I finally finished reading Tale of Genji yesterday in the car. I've had it in my console for a year or two, and have been reading it in the carpool line, although not every day. And it's not even the complete Tale of Genji, it's only the first nine chapters, maybe a fifth or so of the whole thing, depending on who you're talking to. I think the introduction explained why my version only included nine chapters, but it's been so long since I read the introduction I've forgotten what the explanation was.

I might start over and reread the book--or not--now that I have an idea what to expect and how it goes. I was thinking about it last night, and realized that it reminds me of the Master and Commander series by Patrick O'Brian. Both wander around without the same kind of strong plot structure most books have. In the Jack Aubrey books, it was like I'd be reading along and suddenly some beloved or key character who's been around for six or eight books dies in a throwaway paragraph, and that's it--the story just moves on. If there was any three act structure in most of the books, I couldn't tell you what it was. It was like P. O'Brian just loved his characters and the world they inhabited, and spent as much time there as possible. And the reader likes being there too, even without the usual tight rising action, climax, resolution, etc.

Same with Genji. That was written over years, and you can tell the author just enjoyed her characters and being with them day by day.

So what does this say about the rules re. structure?
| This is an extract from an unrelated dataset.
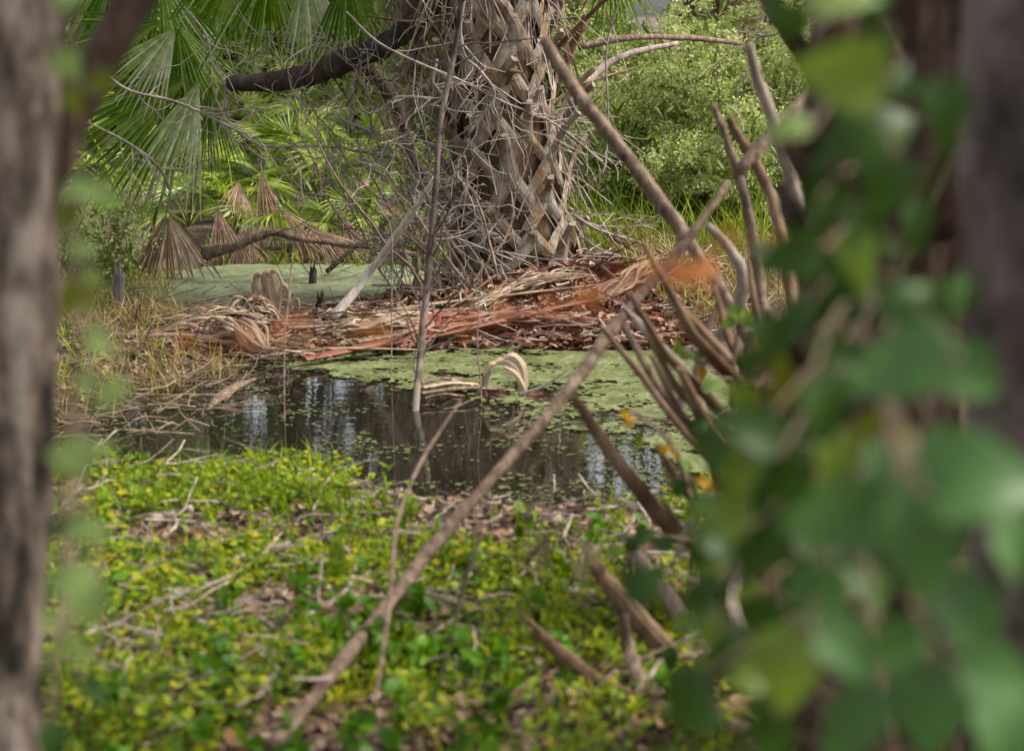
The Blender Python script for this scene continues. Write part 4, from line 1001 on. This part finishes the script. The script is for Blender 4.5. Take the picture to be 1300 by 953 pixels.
# ------------------------------------------------------------------ foreground trunks
def rough_trunk(name, label, pts, w, mat, seed, amp=.05, n=48, rows=120, group=None):
    P3 = np.array([P(*p) for p in pts]); rad = np.array([a_*p[2]/FPX/2 for a_, p in zip(w, pts)])
    q, rr = smooth_path(P3, rad, max(2, rows//len(pts)))
    base = q[-1].copy(); t = thing(name, label, 'tree', base, group)
    g = Geo(); tube(g, q, rr, n); V = g.V[0].reshape(len(q), n, 3); c = q[:, None]
    aa = np.arange(n)[None]*1.0; L = np.cumsum(np.r_[0, np.linalg.norm(np.diff(q, axis=0), axis=1)])[:, None]
    wrap = np.cos(aa*2*PI/n)*2; wrap2 = np.sin(aa*2*PI/n)*2
    f = fbm(wrap*3.2+L*0+7, wrap2*3.2+L*5, seed, 4)
    g.V[0] = (c + (V-c)*(1+amp*2*(f[..., None]-.5))).reshape(-1, 3)
    part('trunk', g, M[mat], t, True); return t
lt = rough_trunk('tree', 'grey ridged tree trunk filling the left edge', [(0,1500,2.1),(2,1000,2.15),(8,820,2.2),(20,500,2.25),(28,200,2.28),(30,-120,2.3),(40,-900,2.4)], [130,112,96,102,94,108,112], 'oakbark', 301, .16)
b_ = lt
g = Geo(); q, rr = smooth_path([P(60,235,2.35), P(112,110,2.4), P(165,10,2.45), P(240,-120,2.5), P(330,-330,2.6)], np.array([36,46,52,48,40])*2.4/FPX/2, 6); tube(g, q, rr, 12, rough=.06, seed=5); part('branch', g, M['brownbark'], lt, True, 'dark brown branch slanting up right')
# trunk offset of left tree reaches the ground
rt = rough_trunk('tree', 'smooth grey trunk at the far right edge behind the vine', [(1330,1600,1.75),(1330,1000,1.8),(1330,700,1.85),(1318,400,1.9),(1310,150,1.95),(1330,-200,2.0),(1380,-900,2.1),(1380,-2300,2.1)], [260,230,200,190,180,190,180,110], 'greybark', 305, .06)
r = R_(330); g0 = P(1330,-2300,2.1); ends = []
for k in range(9):
    a = k*2.4; g = Geo(); q = branch_path(r, P(1380,-900-150*k,2.1), [math.cos(a), math.sin(a), 1.0], r.uniform(1.2,2.2), 7, .2); tube(g, q, np.linspace(.05,.01,8), 7)
    part('limb', g, M['greybark'], rt); ends += list(q[2:])  # limbs added only to carry the shading canopy
ends = np.array(ends); N = 5200; g = Geo()
pos = ends[r.integers(0,len(ends),N)] + r.normal(size=(N,3))*np.array([.42,.42,.25]); pos = pos[(pos[:,2] > 2.35) & (pos[:,0] > .1)]; N = len(pos)
scatter(g, LEAF_OV, pos, frames(rnd_dirs(r,N), rnd_dirs(r,N,1.5)), r.uniform(.07,.13,N)); part('crown', g, M['dark'], rt)  # unseen canopy added above the view to shade the right foreground
b = np.array([(1140-CX)/FPX*3.0, 3.0, 0.]); b[2] = gz1(b[0], b[1])
t = thing('palm_tree', 'shaggy brown palm trunk between the dead stalks and the right edge', 'palm tree', b)
g = Geo(); zs = np.linspace(-.1, 2.6, 34); tube(g, np.array([b+np.array([.02*z,0,z]) for z in zs]), .155, 30, rough=.12, seed=8); part('trunk', g, M['brownbark'], t)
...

These books are very readable, and they're memorable, too. Maybe because of the characters--yeah, it's the characters who stay with you, I think. Maybe that says that if you love your characters enough, it can come through in the writing, and a reader might just be willing to wander around with them through endless ocean adventures or romantic affairs. But boy, I can't see trying to put out/sell a book right now that does this. Now that I think about it, there are probably about twenty gazillion wannabe writers out there who have aimlessly meandering stories they're trying to sell. Why are those boring, while these two series (Genji really seems like a series, and I think it was written as one) are not (depending on your taste)?

And now that I think further, Alice in Wonderland was rather pointlessly meandering, wasn't it? No, I guess the reader was wondering how and when she'd get home. Hmm.